I received in the mail today the first volume of the new series, Harvard Egyptological Studies: Towards a New History for the Egyptian Old Kingdom: Perspectives on the Pyramid Age, ed. Peter Der Manuelian and Thomas Schneider (Leiden: E. J. Brill, 2015). As expected from Brill publications, the book is beautifully produced.

I do have an essay in the volume ("Did the Old Kingdom Collapse? A New View of the First Intermediate Period" pp. 60-75) but I wanted to highlight two other contributions in the volume.

Miroslav Bárta ("Ancient Egyptian History as an Example of Punctuated Equilibrium: An Outline" pp. 1-17) counters the idea that the Old Kingdom was a static place. He depicts it as having times of stability punctuated by major periods of change. In other words, history actually occurred.

My late friend, Harold Hays ("The Entextualization of the Pyramid Texts and the Religious History of the Old Kingdom" pp. 200-226), takes on the theory of the democratization of the afterlife.
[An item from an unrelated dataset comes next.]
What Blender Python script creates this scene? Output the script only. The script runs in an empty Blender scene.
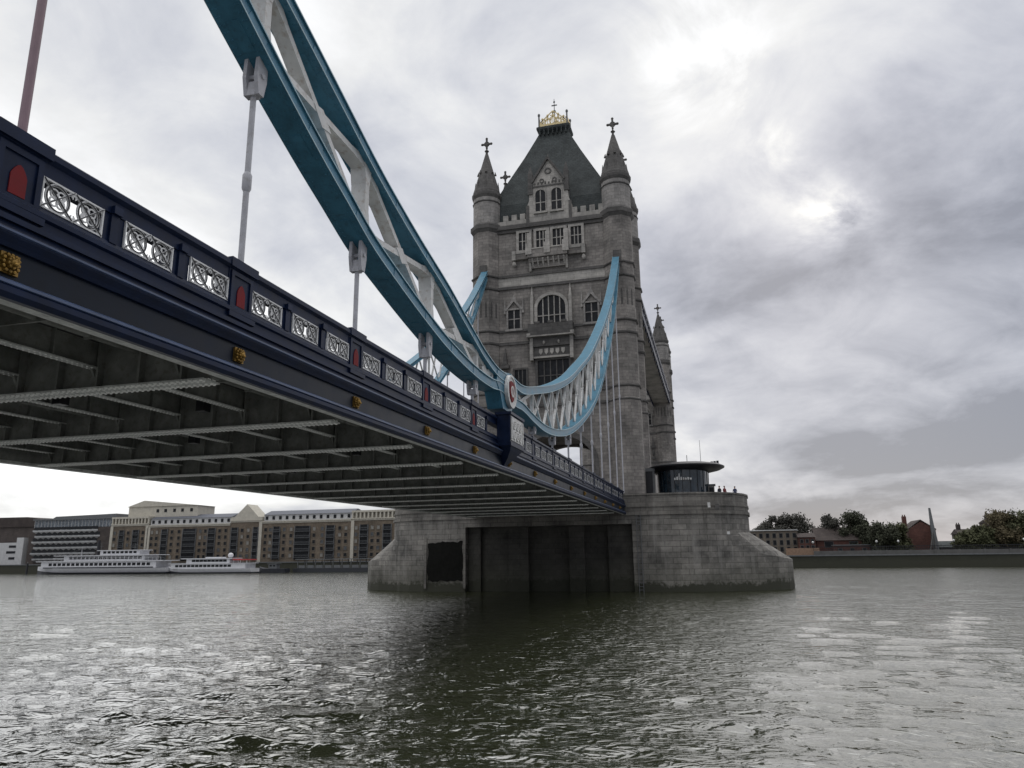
import bpy, math, random
import numpy as np
from mathutils import Vector, Matrix, noise

rng = random.Random(7)
S = bpy.context.scene
COL = S.collection
PI = math.pi

# ------------------------------------------------------------------ camera
cam_d = bpy.data.cameras.new("camera")
cam_d.sensor_width = 36.0
cam_d.lens = 36.0 * 739.63 / 1024
cam_d.clip_end = 9000
cam_d.clip_start = 0.1
cam = bpy.data.objects.new("camera", cam_d)
COL.objects.link(cam)
R3 = [(0.262, -0.21698, -0.94036), (-0.965, -0.07028, -0.25265), (-0.01126, 0.97364, -0.2278)]
M = Matrix(((*R3[0], 0), (*R3[1], 0), (*R3[2], 4.0), (0, 0, 0, 1)))
cam.matrix_world = M
S.camera = cam

# ------------------------------------------------------------------ sky, sun, exposure
SUN = Vector((0.90, -0.12, 0.42)).normalized()
world = bpy.data.worlds.new("World")
S.world = world
world.use_nodes = True
wt = world.node_tree
for n in list(wt.nodes):
    wt.nodes.remove(n)
WN, WLk = wt.nodes, wt.links


def wmath(op, a, b=None):
    n = WN.new("ShaderNodeMath"); n.operation = op
    for i, v in enumerate((a, b)):
        if v is None:
            continue
        if isinstance(v, (int, float)):
            n.inputs[i].default_value = v
        else:
            WLk.new(v, n.inputs[i])
    return n.outputs[0]


def wvec(op, a, b=None):
    n = WN.new("ShaderNodeVectorMath"); n.operation = op
    for i, v in enumerate((a, b)):
        if v is None:
            continue
        if isinstance(v, (tuple, list)):
            n.inputs[i].default_value = v
        else:
            WLk.new(v, n.inputs[i])
    return n


tc = WN.new("ShaderNodeTexCoord")
D0 = tc.outputs["Generated"]
sep = WN.new("ShaderNodeSeparateXYZ"); WLk.new(D0, sep.inputs[0])
zc = wmath("ADD", wmath("MAXIMUM", sep.outputs[2], 0.0), 0.27)
cmb = WN.new("ShaderNodeCombineXYZ")
WLk.new(wmath("DIVIDE", sep.outputs[0], zc), cmb.inputs[0])
WLk.new(wmath("DIVIDE", sep.outputs[1], zc), cmb.inputs[1])
CP = cmb.outputs[0]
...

Mark Smith, Harco Willems, and others, including myself, have pointed to major problems in the theory and it is great to have Harold's contribution to add to the growing list of refutations of it.

There are several other good essays in the collection that I might recommend another time. I am only disappointed that, for whatever reasons, Ann Roth's and Manfred Bietak's contributions to the conference did not appear in the volume.